We Don't 'Pay' for Tax cuts, Mr. President, We Pay for Spending

Is there a “fairness” factory out there somewhere producing jobs?

If not, many questions remain about Barack Obama’s obsession with ending Bush-era tax cuts. Namely, how it would do anything to help

propel economic growth? (It won’t.)

Let’s concede for the sake of argument that Federal tax receipts wouldn't plummet after the institution of the tax hike on those hiring. How does a proposed tax hike with a negligible impact on the deficit or $15 trillion debt, one that offers absolutely nothing to the private sector -- unless the president is revving up his autopen to cut everyone checks -- going to help job creation?

Do you remember when the Bush tax cuts only benefited the rich? This point was repeated ad infinitum for years by nearly every Democrat in nearly every interview and Sunday political talk show. I can’t remember a single Democrat candidate arguing that "The Bush tax cuts for the wealthiest Americans" were in any way beneficial for the middle class. Yet Monday, the president ran around claiming he’s generously extending part of something that for years we were told didn't really exist.

In July of 2007,  Senator Barack Obama stated that, "The Bush tax cuts— people didn't need them, and they weren't even asking for them, and they ought to be relaxed so we can pay for universal health care and other initiatives." If the Bush tax cuts were useless to the middle class, what is Obama really offering them?

Then there are the twisted semantics of this debate.

Obama says the country can't afford the “cost” of tax cuts that were instituted about a decade ago. The word "cost" is used by nearly every news organization in this regard. We (as in the non-wealthy) supposedly "pay" for the "cost" of a new tax rate.  Now, unless the president is arguing that the baseline of government spending should encompass owning all your money and anything the IRS doesn’t take “costs” something, then only spending can really “cost” Americans.

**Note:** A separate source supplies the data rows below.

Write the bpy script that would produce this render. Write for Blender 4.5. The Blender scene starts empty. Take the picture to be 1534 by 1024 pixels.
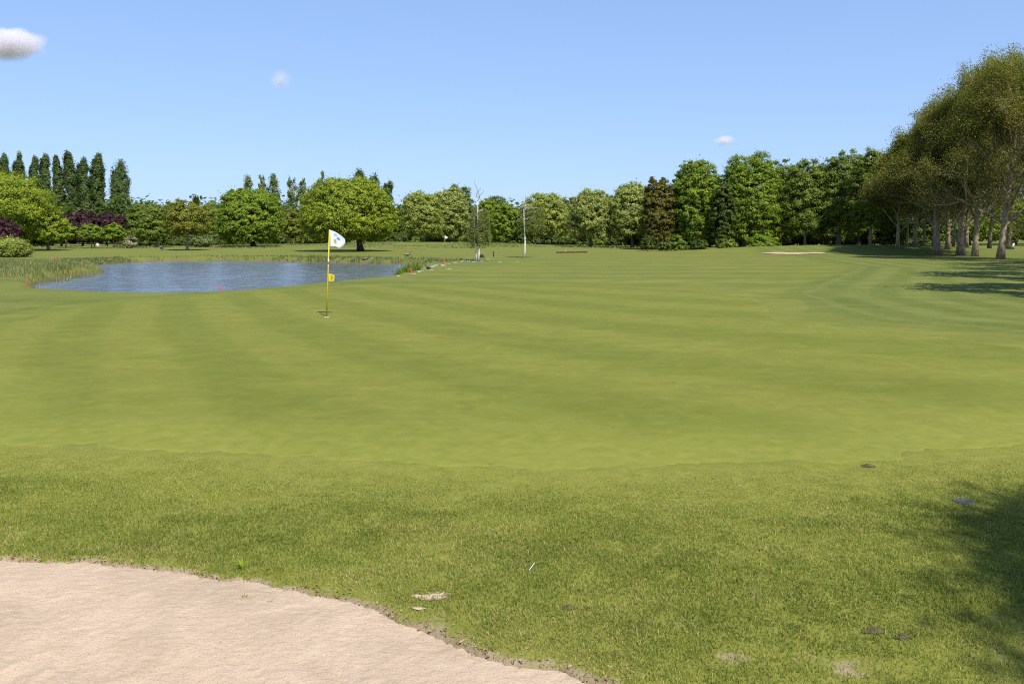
import bpy, math
import numpy as np
from mathutils import Vector

R = math.radians
scene = bpy.context.scene
COL = scene.collection
rng = np.random.default_rng(7)

# ------------------------------------------------------------------ camera
F_PX, CX, CY = 1193.0, 767.0, 512.0
CAM_Z = 2.0
PITCH = math.atan(157.0 / F_PX)
cam_d = bpy.data.cameras.new("camera")
cam_d.sensor_width = 36.0
cam_d.lens = 36.0 * F_PX / 1534.0
cam_d.clip_start = 0.05
cam_d.clip_end = 20000
cam = bpy.data.objects.new("camera", cam_d)
COL.objects.link(cam)
cam.location = (0, 0, CAM_Z)
cam.rotation_euler = (math.pi / 2 - PITCH, 0, 0)
scene.camera = cam
cP, sP = math.cos(PITCH), math.sin(PITCH)


def ray(px, py):
    u, v = (px - CX) / F_PX, (CY - py) / F_PX
    return u, cP + v * sP, -sP + v * cP


def gp(px, py, z=0.0):
    """point where the sight line through a photo position meets height z"""
    dx, dy, dz = ray(px, py)
    t = (z - CAM_Z) / dz
    return dx * t, dy * t


def at_depth(px, py, Y):
    dx, dy, dz = ray(px, py)
    t = Y / dy
    return dx * t, Y, CAM_Z + dz * t


# ------------------------------------------------------------------ noise
def _h(ix, iy, seed):
    n = (ix.astype(np.int64) * 374761393 + iy.astype(np.int64) * 668265263 + seed * 1442695041) & 0xFFFFFFFF
    n = ((n ^ (n >> 13)) * 1274126177) & 0xFFFFFFFF
    return ((n ^ (n >> 16)) & 0xFFFFFF) / float(0xFFFFFF)


def vnoise(x, y, seed=0):
    x0, y0 = np.floor(x), np.floor(y)
    fx, fy = x - x0, y - y0
    fx, fy = fx * fx * (3 - 2 * fx), fy * fy * (3 - 2 * fy)
    a, b = _h(x0, y0, seed), _h(x0 + 1, y0, seed)
    c, d = _h(x0, y0 + 1, seed), _h(x0 + 1, y0 + 1, seed)
    return (a + (b - a) * fx) * (1 - fy) + (c + (d - c) * fx) * fy


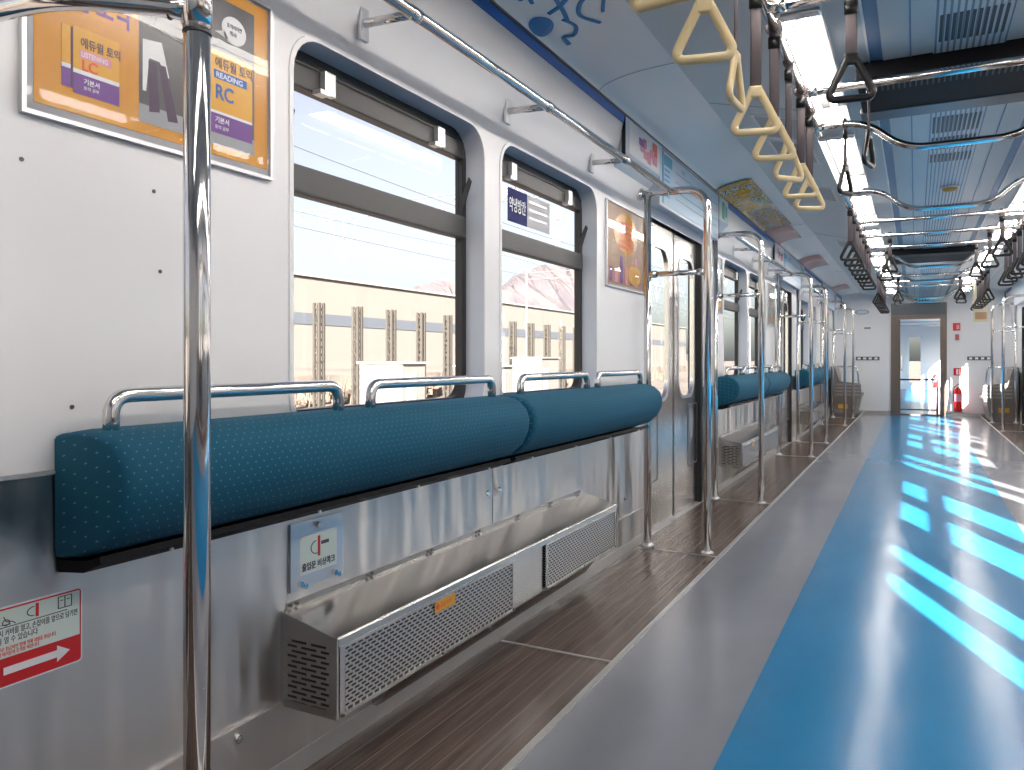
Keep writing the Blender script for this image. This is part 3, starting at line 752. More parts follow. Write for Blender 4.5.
# ------------------------------------------------------------------ heaters
def heater(y0, y1, label, g):
    xw, xf = XL, XL + 0.18; zb, zf, zt = 0.19, 0.385, 0.425
    t = Th('wall_heater', (xw, y0, zb), label, 'heater', 'steel wall heaters below the cushions')
    bm = bmesh.new()
    pr = [(xw, zb), (xf, zb), (xf, zf), (xw, zt)]
    t.part('hood', sweep([(xw, zt), (xf - 0.004, zf), (xf, zf - 0.004), (xf, zf - 0.022), (xf - 0.008, zf - 0.022), (xf - 0.008, zf - 0.010), (xw, zt - 0.010)], y0 + 0.004, y1 - 0.004, closed=True), M['steel2'])
    bodyb = sweep([(xw, zb), (xf - 0.008, zb), (xf - 0.008, zf - 0.012), (xw, zt - 0.012)], y0 + 0.008, y1 - 0.008, closed=True)
    t.part('body', bodyb, M['steel2'])
    for a, b in g:
        t.part('front_grille', B(xf - 0.008, xf - 0.002, a, b, zb + 0.004, zf - 0.024), M['slots'])
        fr = plate([(a - 0.02, zb), (b + 0.02, zb), (b + 0.02, zf - 0.022), (a - 0.02, zf - 0.022)], [[(a, zb + 0.012), (b, zb + 0.012), (b, zf - 0.03), (a, zf - 0.03)]], lambda u, v: (xf - 0.002, u, v), (0.003, 0, 0))
        t.part('grille_frame', fr, M['steel2'])
    for yy, lab in ((y0, 0), (y1 - 0.006, 1)):
        q = bmesh.new(); vv0 = [q.verts.new((x, yy, z)) for x, z in pr]; vv1 = [q.verts.new((x, yy + 0.006, z)) for x, z in pr]
        q.faces.new(vv0); q.faces.new(vv1[::-1])
        for i in range(4): q.faces.new((vv0[i], vv0[(i + 1) % 4], vv1[(i + 1) % 4], vv1[i]))
        t.part('end_plate', q, M['steel2'])
    t.part('end_slots', B(xf - 0.155, xf - 0.025, y0 - 0.001, y0 + 0.001, zb + 0.02, zf - 0.02), M['endslots'])
    q = bmesh.new()
    t.part('mounting_flange', B(xw, xw + 0.004, y0 + 0.02, y1 - 0.02, zt - 0.004, zt + 0.014), M['steel2'])
    k = y0 + 0.03
    while k < y1 - 0.05:
        for dy in (0, 0.022): t.part('bolt', cyl(bmesh.new(), (xw + 0.003, k + dy, zt + 0.006), (1, 0, 0), 0.0045, 0.005, 8), M['charcoal'])
        k += 0.31
    for a, b in g:
        for yy in (a - 0.01, (a + b) / 2, b + 0.01): t.part('grille_screw', cyl(bmesh.new(), (xf, yy, zb + 0.006), (1, 0, 0), 0.0045, 0.004, 8), M['charcoal'])
    # skirt below the casing, back to the wall base
    t.part('skirt', sweep([(xw + 0.012, 0.056), (xw + 0.03, 0.056), (xf - 0.05, zb), (xw + 0.012, zb)], y0 + 0.35, y1 - 0.02, closed=True), M['steel2'])
    st = t.part('warning_sticker', B(xf + 0.001, xf + 0.002, (y0 + y1) * 0.25 + 0.98, (y0 + y1) * 0.25 + 1.07, zf - 0.058, zf - 0.03) if False else B(xf + 0.001, xf + 0.002, y0 + 0.42, y0 + 0.53, zf - 0.062, zf - 0.030), M['yellow'])
    st['label'] = 'small orange caution sticker'
    text('sticker_text', '고온주의', 0.017, (xf + 0.0022, y0 + 0.448, zf - 0.052), (0, 1, 0), (0, 0, 1), M['redtext'], st, off=Vector(t.o))
    q = cyl(bmesh.new(), (xf + 0.0022, y0 + 0.434, zf - 0.046), (1, 0, 0), 0.008, 0.0005, 12)
    bmesh.ops.translate(q, verts=q.verts, vec=-t.o); obj('sticker_symbol', q, M['redtext'], st)
    return t
heater(1.43, 3.38, 'long steel wall heater with slotted grilles under the near cushions', [(1.46, 2.33), (2.62, 3.34)])
heater(6.25, 8.1, 'steel wall heater under the middle bay cushions', [(6.3, 7.1), (7.3, 8.05)])
heater(10.9, 12.7, 'steel wall heater under the far bay cushions', [(10.95, 11.7), (11.95, 12.65)])

# bolts on the lower wall and old screw holes in the white panel
for y, z, lb in ((1.285, 0.172, 'chrome bolt on the kick plate left of the near heater'), (1.03, 0.155, 'left chrome bolt of the pair on the kick plate behind the foreground pole'), (1.055, 0.158, 'right chrome bolt of the pair on the kick plate behind the foreground pole'),
              (3.62, 0.33, 'chrome bolt on the steel wall right of the near heater'), (3.98, 0.30, 'chrome bolt on the steel wall just before the first doorway'), (2.47, 0.56, 'small bolt left of the steel wall seam'), (2.56, 0.56, 'small bolt right of the steel wall seam')):
    xb = XL + (0.010 if z < 0.2 else 0.0)
    q = lathe(bmesh.new(), [(0.0105, 0.0), (0.0105, 0.006), (0.0065, 0.010)], (0, 0, 0), 12)
    for v in q.verts: v.co = Vector((xb + v.co.z, y + v.co.x, z + v.co.y))
    tag(obj('wall_bolt', q, M['chrome'], origin=(xb, y, z)), lb, 'bolt', 'bolts in the lower left wall')
for y, z, lb in ((0.895, 0.962, 'dark screw hole in the white panel just above the cushion end'), (0.803, 1.405, 'small screw hole in the white panel under the left corner of the big orange poster'), (1.07, 1.40, 'small dark screw hole under the middle of the big orange poster'), (1.085, 1.235, 'lower dark screw hole in the white panel left of the foreground pole')):
    tag(obj('screw_hole', cyl(bmesh.new(), (XL, y, z), (1, 0, 0), 0.0042, 0.0015, 10), M['charcoal'], origin=(XL, y, z)), lb, 'screw hole', 'old screw holes in the white panel')

# ------------------------------------------------------------------ flat signs and posters
RY = (0, 1, 0); UZ = (0, 0, 1)
def wbox(t, name, y0, y1, z0, z1, x, m, th=0.0006, parent=None, s=-1):
    bm = B(x, x + th, y0, y1, z0, z1)
    return t.part(name, bm, m, parent=parent)
def wtext(t, name, body, size, y, z, x, m, parent=None, sx=1.0, align='LEFT', bold=0.0):
    return text(name, body, size, (x, y, z), RY, UZ, m, parent or t.e, off=t.o, sx=sx, align=align, bold=bold)

# emergency cock plate
x = XL
t = Th('emergency_cock_plate', (x, 1.455, 0.46), 'small steel plate with a door release sticker above the near heater', 'sign')
q = B(x, x + 0.006, 1.455, 1.662, 0.462, 0.635, bev=0.003); t.part('plate', q, M['silver'])
wbox(t, 'plate_edge', 1.455, 1.459, 0.462, 0.635, x + 0.0055, M['charcoal'])
st = wbox(t, 'sticker', 1.49, 1.632, 0.497, 0.598, x + 0.0062, M['white']); st2 = wbox(t, 'sticker_face', 1.494, 1.628, 0.501, 0.594, x + 0.0068, M['paper'])
wtext(t, 'lettering', '출입문 비상콕크', 0.0215, 1.561, 0.508, x + 0.0078, M['darktext'], sx=0.88, align='CENTER', bold=0.0004)
q = B(x + 0.007, x + 0.008, 1.557, 1.566, 0.535, 0.588); t.part('red_symbol', q, M['red'])
q = bmesh.new(); tube(q, [(x + 0.0075, 1.553 - 0.0 + 0.022 * math.cos(a), 0.56 + 0.017 * math.sin(a)) for a in [PI * 0.55 + PI * 1.0 * k / 8 for k in range(9)]], 0.0015, 6)
box(q, x + 0.007, x + 0.0078, 1.57, 1.60, 0.563, 0.572); t.part('hand_symbol', q, M['charcoal'])
for yy, zz in ((1.557, 0.617), (1.490, 0.478), (1.618, 0.478), (1.505, 0.47), (1.633, 0.47)):
    t.part('bolt', cyl(bmesh.new(), (x + 0.005, yy, zz), (1, 0, 0), 0.008, 0.012, 8), M['chrome'])

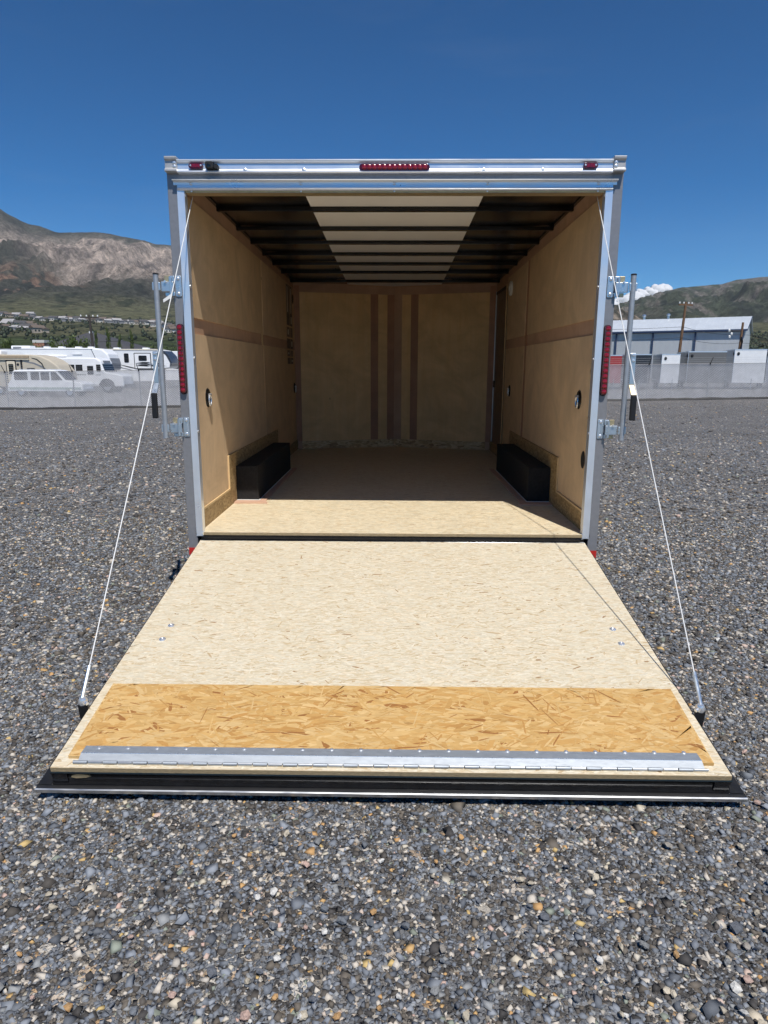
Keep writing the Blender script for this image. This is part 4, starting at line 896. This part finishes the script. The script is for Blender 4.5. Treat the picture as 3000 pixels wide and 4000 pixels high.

Moreover, if the imaginary $80 billion yearly “cost” is so significant, why can’t the president match it with a mere $80 billion in real spending cuts? Who "pays" for the cost of failing to cut spending ? Rather, the president's proposed budget would add $6.4 trillion in deficits between 2013 and 2022, according to the non-partisan Congressional Budget Office.

In the end, according to the Wall Street Journal, Congress's Joint Tax Committee "estimates that in 2013 about 940,000 taxpayers will have enough business income to meet Mr. Obama's tax increase threshold. And of the roughly $1.3 trillion in net business income, about 53% will get hit with the higher tax rates."

After all, "the last thing you want to do is raise taxes in the middle of a recession because that would suck up... take more demand out of

the economy and put businesses in a further hole."